Un journal, peut-être ? Un carnet, plus sûrement. Des notes et des impressions. Des textes gouvernés par la circonstance. Improvisés quand il faut. Mal écrits souvent, à la hâte ou sur le vif.

D’une intention encore mal éclaircie. Ils (se) cherchent moins quelque patronage littéraire qu'à découvrir cette intention.

Des papiers, encore. Drôle de matière. Moins emblème que dissonance, lorsqu’on les mesure à leurs ponctuations numériques. Il arrive toutefois qu'ils s’accordent avec le sens qu'ils possèdent en langue anglaise. Ils (re)deviennent alors une catégorie du discours.

Ce sont généralement plutôt des brèves, des citations ou des gloses. Des bouts d'expérience, qui deviennent par accident métaphores. Des morceaux d'actualité. Et pour tout dire, les digressions y occupent le centre.

Les dates qui leur répondent, aléatoires ou affectives, ne tiennent elles-mêmes que de fendre un peu des événements de nature très diverse, intimes ou publics, quelconques - incertains.

Pour l'essentiel, tout y est vu d'ici.

jeudi 5 août 2021

MANIÈRES/CULTURES

      Cela fait longtemps que je tourne autour de ce problème. C’est l’un des mots de la langue classique comme « mœurs », mais je me posais il y a deux ou trois ans explicitement la question de la postcolonialité du concept de « manières », de sa critique historico-culturelle.
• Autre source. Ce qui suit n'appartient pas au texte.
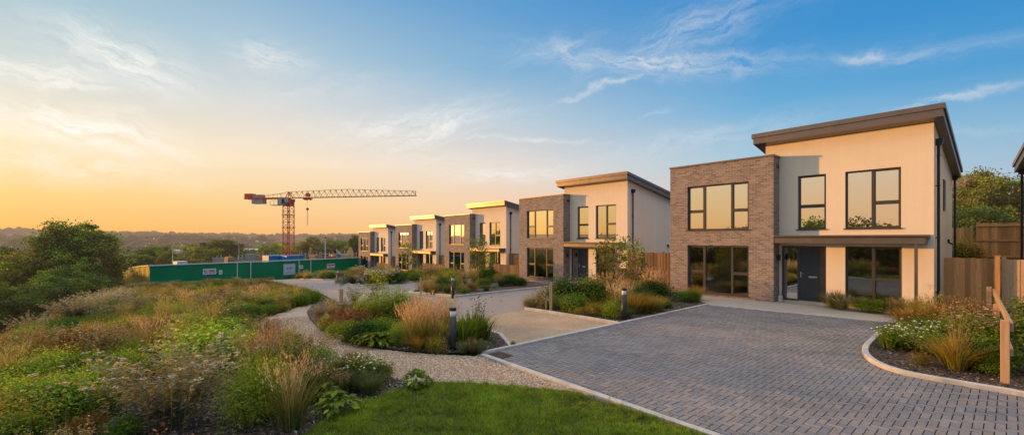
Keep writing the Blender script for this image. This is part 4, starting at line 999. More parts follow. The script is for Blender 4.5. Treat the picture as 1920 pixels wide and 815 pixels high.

En lisant Delâge-Warren, sans surprise, je le rencontre à maintes reprises dans les relations des pères jésuites ; « manners » dans les corpus anglophones également. Cartier. Champlain : cette retraversée s’impose. Ainsi se coordonnent diverses roues de l’axe anthropologique où désormais s’inscrit la recherche sous l’espèce d’études et de séminaires. L’autre morceau, théorique-épistémologique, est l’enquête autour de De Certeau et Bourdieu. Lévi-Strauss. La tradition durkheimienne-maussienne et les sciences sociales. Un dernier élément, imprévu, concernant les liens « cultures et manières » est l’émergence du discours idéologique actuel : le vis-à-vis culture et « race ». Il semble impossible de l’ignorer. Certes, ce sera du feu de paille dans l’histoire de la pensée. Impossible de le nier : jusque dans ses niaiseries et ses intransigeances, le mouvement « woke » qui le porte à titre d’idéologie est en même temps fascinant. Et avec lui les courants décolonialistes et racialistes. Mais précisément : « race » est une réponse – faible et dangereuse de surcroît – à un problème qu’une théorie de la culture – et une anthropologie littéraire des manières –  doit pouvoir construire et, si besoin, à rebours de cette modélisation, vantée comme le dernier cri de la science.